C.N. Douglas, comp. Forty Thousand Quotations: Prose and Poetical. 1917.
Reconciliation
Forget, forgive; conclude, and be agreed.
Let not the sun go down upon your wrath!
God pardons like a mother who kisses the offence into everlasting forgetfulness.
How many a knot of mystery and misunderstanding would be untied by one word spoken in simple and confiding truth of heart! How many a solitary place would be made glad if love were there, and how many a dark dwelling would be filled with light!
Every relation to mankind, of hate or scorn or neglect, is full of vexation and torment.
If you bethink yourself of any crime, unreconciled as yet to heaven and grace, solicit for it straight.
It is more easy to forgive the weak who have injured us than the powerful whom we have injured.
It is much safer to reconcile an enemy than to conquer him; victory may deprive him of his poison, but reconciliation of his will.

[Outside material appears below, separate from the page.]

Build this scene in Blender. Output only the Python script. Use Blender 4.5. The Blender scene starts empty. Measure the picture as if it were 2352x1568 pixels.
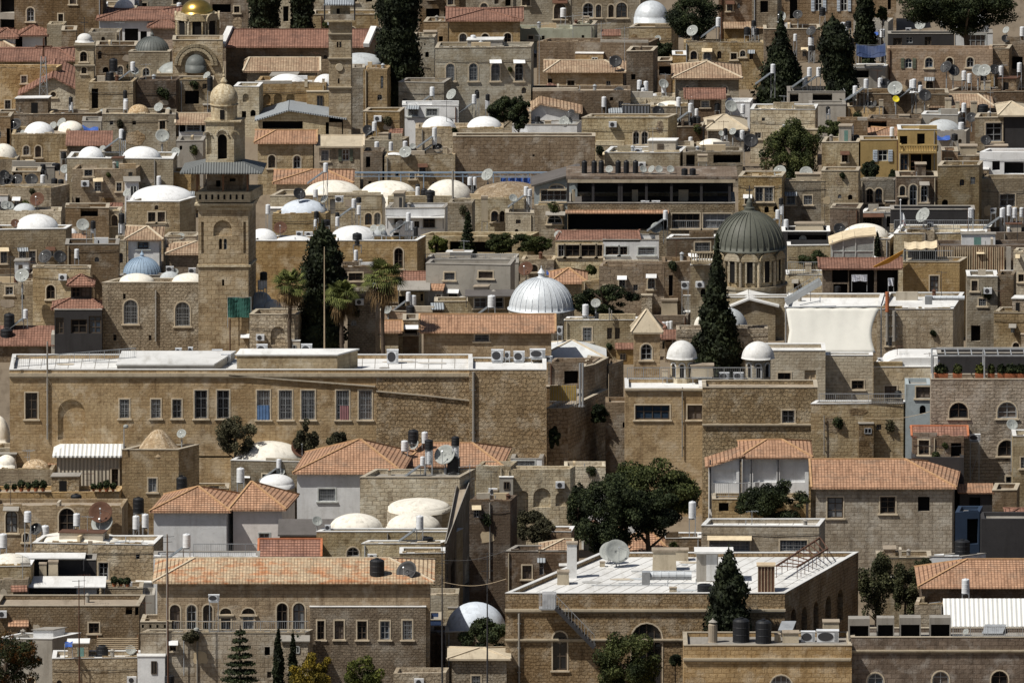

Oh, my dear friends,—you who are letting miserable misunderstandings run on from year to year, meaning to clear them up some day,—if you only could know and see and feel that the time is short, how it would break the spell! How you would go instantly and do the thing which you might never have another chance to do!
To be a finite being is no crime, and to be the Infinite is not to be a creditor. As man was not consulted he does not find himself a party in a bargain, but a child in the household of love. Reconciliation, therefore, is not the consequence of paying a debt, or procuring atonement for an injury, but an organic process of the human life.
Wherein is it possible for us, wicked and impious creatures, to be justified, except in the only Son of God? O sweet reconciliation! O untraceable ministry! O unlooked-for blessing! that the wickedness of many should be hidden in one godly and righteous man, and the righteousness of one justify a host of sinners!